I also think R. O. is right to think that Yoder is wrong about Bonhoeffer not being concrete or utilizing Jesus’ life in his theology. I argue in my paper that Life Together should be considered the mature Bonhoeffer along with Ethics and Letters and Papers. In it, confession to a fellow Christian, not talking about other people at all, and listening to one another are central. But Yoder is right that Bonhoeffer has a certain philosophical edge to his theology whereas Yoder’s theology has a slightly more exegetical edge. Still, the two are remarkably close.
Andy Rowell
June 26, 2009 at 5:02 pm
Now, certainly Bonhoeffer emphasizes the concrete and historical life of Jesus as the starting-point of Christology. And, I think that this actually becomes more clear in Ethics.
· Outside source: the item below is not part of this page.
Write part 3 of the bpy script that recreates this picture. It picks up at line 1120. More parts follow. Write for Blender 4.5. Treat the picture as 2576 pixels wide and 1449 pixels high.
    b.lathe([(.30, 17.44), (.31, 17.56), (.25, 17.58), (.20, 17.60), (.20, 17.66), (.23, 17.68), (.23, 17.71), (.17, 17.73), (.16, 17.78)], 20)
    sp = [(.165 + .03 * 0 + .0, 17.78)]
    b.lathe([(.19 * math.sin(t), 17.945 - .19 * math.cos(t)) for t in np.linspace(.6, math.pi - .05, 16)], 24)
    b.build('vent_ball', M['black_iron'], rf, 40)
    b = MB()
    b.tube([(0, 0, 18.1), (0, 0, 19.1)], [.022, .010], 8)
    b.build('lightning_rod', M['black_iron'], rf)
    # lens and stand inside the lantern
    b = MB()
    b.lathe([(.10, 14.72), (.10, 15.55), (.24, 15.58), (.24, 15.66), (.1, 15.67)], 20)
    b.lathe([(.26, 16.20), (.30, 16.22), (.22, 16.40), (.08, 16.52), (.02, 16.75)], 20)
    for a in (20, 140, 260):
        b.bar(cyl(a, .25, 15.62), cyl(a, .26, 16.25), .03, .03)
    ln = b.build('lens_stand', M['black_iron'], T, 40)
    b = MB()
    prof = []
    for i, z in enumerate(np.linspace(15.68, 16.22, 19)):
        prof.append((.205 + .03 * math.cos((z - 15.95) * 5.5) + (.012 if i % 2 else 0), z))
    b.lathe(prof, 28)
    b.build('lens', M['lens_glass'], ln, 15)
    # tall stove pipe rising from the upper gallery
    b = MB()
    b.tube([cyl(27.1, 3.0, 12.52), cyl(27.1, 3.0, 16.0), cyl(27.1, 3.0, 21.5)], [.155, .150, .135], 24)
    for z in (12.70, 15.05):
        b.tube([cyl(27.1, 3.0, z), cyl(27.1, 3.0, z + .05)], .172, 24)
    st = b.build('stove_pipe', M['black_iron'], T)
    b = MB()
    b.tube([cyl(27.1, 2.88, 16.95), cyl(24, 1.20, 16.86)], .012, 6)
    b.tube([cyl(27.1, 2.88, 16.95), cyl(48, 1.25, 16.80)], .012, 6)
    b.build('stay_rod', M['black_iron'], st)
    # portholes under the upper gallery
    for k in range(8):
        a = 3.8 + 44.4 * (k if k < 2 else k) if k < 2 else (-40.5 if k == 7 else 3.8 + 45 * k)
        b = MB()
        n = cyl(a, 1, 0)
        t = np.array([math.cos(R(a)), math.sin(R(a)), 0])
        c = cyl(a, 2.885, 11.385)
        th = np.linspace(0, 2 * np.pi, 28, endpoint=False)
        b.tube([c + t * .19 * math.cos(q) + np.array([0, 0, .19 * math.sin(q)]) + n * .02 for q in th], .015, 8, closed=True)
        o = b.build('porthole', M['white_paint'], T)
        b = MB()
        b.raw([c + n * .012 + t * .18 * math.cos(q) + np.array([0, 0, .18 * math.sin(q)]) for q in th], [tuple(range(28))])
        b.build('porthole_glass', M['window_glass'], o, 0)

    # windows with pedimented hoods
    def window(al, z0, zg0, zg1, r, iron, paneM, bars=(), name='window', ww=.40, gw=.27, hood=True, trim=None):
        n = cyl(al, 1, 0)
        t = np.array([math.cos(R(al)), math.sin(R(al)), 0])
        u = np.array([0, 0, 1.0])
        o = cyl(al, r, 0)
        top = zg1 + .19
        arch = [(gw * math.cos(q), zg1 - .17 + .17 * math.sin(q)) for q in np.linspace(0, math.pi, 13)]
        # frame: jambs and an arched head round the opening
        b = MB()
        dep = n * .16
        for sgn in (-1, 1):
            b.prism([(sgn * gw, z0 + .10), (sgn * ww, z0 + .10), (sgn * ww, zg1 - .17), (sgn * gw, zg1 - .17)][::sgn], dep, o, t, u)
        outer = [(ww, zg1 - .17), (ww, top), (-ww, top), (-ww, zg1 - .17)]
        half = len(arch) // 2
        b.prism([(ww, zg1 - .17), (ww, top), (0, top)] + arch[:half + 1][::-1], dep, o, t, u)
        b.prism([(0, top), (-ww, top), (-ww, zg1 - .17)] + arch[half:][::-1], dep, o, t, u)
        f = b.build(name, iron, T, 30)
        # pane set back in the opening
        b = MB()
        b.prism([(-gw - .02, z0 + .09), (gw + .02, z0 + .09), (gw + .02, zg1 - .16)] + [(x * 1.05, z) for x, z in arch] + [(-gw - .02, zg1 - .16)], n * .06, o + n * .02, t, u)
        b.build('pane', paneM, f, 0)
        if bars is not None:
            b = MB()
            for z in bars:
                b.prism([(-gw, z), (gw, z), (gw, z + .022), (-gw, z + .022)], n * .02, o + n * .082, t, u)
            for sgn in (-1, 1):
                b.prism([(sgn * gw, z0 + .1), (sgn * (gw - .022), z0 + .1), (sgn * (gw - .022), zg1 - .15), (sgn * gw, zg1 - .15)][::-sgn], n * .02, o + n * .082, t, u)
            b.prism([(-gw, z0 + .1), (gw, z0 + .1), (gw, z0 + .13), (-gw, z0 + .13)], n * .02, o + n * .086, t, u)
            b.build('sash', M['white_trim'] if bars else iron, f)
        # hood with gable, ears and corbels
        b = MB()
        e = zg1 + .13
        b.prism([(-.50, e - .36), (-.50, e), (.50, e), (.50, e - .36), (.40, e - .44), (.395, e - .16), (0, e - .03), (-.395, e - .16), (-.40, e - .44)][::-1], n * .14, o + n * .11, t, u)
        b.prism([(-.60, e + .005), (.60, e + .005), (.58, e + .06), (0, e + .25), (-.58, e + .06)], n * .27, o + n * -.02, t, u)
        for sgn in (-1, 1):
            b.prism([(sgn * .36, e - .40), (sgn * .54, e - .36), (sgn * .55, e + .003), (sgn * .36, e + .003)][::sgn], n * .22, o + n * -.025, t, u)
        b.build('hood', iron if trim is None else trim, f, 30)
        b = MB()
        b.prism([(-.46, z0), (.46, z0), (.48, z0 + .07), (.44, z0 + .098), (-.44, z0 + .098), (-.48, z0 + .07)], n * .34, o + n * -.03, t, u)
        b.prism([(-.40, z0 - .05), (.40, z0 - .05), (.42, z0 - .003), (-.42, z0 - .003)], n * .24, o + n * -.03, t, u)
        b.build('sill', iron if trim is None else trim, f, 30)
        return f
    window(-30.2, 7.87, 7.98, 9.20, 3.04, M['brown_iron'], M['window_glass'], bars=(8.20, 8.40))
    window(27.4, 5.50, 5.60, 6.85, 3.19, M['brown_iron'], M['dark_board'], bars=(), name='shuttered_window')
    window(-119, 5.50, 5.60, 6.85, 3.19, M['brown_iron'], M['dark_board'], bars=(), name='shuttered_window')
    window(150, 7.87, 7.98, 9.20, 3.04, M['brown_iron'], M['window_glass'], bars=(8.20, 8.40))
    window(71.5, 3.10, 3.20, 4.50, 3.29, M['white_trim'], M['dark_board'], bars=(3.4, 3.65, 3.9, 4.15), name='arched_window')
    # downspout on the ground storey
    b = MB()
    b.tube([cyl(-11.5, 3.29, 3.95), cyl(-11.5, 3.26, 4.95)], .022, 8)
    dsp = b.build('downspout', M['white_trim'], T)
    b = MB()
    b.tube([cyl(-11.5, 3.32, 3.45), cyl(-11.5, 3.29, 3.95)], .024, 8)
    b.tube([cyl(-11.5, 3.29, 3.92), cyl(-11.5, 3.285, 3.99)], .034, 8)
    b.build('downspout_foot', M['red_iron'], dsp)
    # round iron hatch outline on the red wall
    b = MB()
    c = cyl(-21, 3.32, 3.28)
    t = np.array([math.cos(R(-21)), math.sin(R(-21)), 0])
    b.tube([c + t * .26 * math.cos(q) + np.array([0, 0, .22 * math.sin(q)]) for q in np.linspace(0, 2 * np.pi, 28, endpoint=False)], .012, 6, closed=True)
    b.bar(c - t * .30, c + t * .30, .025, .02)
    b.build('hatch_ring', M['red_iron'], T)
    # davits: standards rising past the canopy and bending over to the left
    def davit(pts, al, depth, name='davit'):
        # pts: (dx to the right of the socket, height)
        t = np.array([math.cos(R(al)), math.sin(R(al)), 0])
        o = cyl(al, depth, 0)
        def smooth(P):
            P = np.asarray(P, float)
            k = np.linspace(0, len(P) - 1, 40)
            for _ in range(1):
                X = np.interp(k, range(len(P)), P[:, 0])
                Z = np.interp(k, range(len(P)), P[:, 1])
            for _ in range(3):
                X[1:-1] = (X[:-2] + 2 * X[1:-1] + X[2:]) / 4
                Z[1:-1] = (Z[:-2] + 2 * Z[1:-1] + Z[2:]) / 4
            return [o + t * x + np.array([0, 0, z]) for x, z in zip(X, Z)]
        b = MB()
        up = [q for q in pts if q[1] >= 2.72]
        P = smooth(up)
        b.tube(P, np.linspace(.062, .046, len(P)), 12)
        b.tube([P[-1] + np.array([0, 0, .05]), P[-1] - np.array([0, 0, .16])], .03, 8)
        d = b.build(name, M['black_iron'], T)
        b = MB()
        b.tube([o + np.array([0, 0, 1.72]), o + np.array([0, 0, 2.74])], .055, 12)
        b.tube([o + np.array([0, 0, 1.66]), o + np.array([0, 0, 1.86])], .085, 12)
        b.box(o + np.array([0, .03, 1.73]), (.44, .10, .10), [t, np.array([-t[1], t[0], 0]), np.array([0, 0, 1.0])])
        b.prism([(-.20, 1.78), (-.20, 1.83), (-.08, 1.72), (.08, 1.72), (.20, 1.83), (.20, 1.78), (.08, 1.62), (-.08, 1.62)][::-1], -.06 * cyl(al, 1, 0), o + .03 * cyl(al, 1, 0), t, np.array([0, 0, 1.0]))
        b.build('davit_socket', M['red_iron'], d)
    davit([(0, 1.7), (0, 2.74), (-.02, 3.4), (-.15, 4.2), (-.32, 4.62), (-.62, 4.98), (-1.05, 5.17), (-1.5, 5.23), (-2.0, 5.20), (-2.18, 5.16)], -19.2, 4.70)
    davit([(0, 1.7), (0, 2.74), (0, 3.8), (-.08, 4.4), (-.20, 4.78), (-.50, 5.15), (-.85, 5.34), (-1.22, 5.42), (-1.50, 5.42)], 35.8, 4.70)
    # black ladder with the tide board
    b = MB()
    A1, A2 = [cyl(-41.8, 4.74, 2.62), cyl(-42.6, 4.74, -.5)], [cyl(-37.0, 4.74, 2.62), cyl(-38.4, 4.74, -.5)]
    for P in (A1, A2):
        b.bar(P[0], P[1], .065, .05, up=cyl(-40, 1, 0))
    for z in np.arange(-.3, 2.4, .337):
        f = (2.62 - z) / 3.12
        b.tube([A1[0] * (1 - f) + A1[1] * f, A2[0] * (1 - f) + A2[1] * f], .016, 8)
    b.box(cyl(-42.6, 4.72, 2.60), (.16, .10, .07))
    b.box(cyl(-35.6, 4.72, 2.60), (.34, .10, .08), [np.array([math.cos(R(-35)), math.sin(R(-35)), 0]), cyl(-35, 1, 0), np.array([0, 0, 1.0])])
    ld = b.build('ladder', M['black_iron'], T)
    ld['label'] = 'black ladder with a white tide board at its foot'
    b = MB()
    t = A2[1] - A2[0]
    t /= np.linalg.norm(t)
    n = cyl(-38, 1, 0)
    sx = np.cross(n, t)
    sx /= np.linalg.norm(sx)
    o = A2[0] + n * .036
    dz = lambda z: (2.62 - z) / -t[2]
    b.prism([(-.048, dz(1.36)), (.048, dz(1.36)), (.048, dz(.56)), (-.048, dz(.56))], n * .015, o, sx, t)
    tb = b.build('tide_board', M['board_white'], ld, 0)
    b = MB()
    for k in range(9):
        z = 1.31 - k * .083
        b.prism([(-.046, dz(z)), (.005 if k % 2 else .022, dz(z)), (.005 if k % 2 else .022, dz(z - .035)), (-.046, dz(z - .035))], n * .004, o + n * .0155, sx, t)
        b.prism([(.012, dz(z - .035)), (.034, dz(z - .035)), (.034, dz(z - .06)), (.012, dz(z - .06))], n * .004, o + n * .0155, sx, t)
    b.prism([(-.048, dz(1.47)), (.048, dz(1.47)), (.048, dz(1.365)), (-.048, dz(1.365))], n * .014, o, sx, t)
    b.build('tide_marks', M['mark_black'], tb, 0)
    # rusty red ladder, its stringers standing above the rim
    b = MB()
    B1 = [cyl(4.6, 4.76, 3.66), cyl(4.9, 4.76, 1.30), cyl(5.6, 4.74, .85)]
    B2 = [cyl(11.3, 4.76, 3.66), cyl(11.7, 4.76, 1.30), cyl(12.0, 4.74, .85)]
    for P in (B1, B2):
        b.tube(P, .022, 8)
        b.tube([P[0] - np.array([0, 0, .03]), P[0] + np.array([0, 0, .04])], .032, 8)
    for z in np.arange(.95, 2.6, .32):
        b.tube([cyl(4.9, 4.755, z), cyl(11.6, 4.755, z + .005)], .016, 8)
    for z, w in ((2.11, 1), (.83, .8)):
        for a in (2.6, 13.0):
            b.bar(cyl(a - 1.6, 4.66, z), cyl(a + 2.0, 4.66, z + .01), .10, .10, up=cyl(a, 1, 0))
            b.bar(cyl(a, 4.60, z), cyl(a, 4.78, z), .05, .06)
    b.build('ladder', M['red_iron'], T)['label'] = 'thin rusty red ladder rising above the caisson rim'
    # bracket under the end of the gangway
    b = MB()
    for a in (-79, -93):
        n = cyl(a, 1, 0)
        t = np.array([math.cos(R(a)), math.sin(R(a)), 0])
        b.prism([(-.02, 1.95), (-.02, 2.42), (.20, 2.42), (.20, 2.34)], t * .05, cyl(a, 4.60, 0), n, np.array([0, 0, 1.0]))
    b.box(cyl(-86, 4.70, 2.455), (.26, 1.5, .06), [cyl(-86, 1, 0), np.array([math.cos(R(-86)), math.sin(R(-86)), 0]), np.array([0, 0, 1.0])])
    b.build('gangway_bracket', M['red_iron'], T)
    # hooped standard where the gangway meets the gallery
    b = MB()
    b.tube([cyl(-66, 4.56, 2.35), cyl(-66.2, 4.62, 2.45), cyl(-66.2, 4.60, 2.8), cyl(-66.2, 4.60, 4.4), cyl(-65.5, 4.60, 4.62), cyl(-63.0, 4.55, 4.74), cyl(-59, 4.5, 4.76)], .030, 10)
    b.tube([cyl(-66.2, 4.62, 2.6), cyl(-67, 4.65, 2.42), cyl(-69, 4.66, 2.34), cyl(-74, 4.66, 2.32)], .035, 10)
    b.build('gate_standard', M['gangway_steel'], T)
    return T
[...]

But, I think Yoder might be on to something, nevertheless. Bonhoeffer does not spend much time on what that historical life of Jesus looked like. For specifically theological reasons, Bonhoeffer avoids entering into discussions about the historical life of Jesus. Yoder differs here. For Yoder, one cannot maintain the importance of the historicity of Christ for faith without entering into the fray of discussions of the Jesus of history.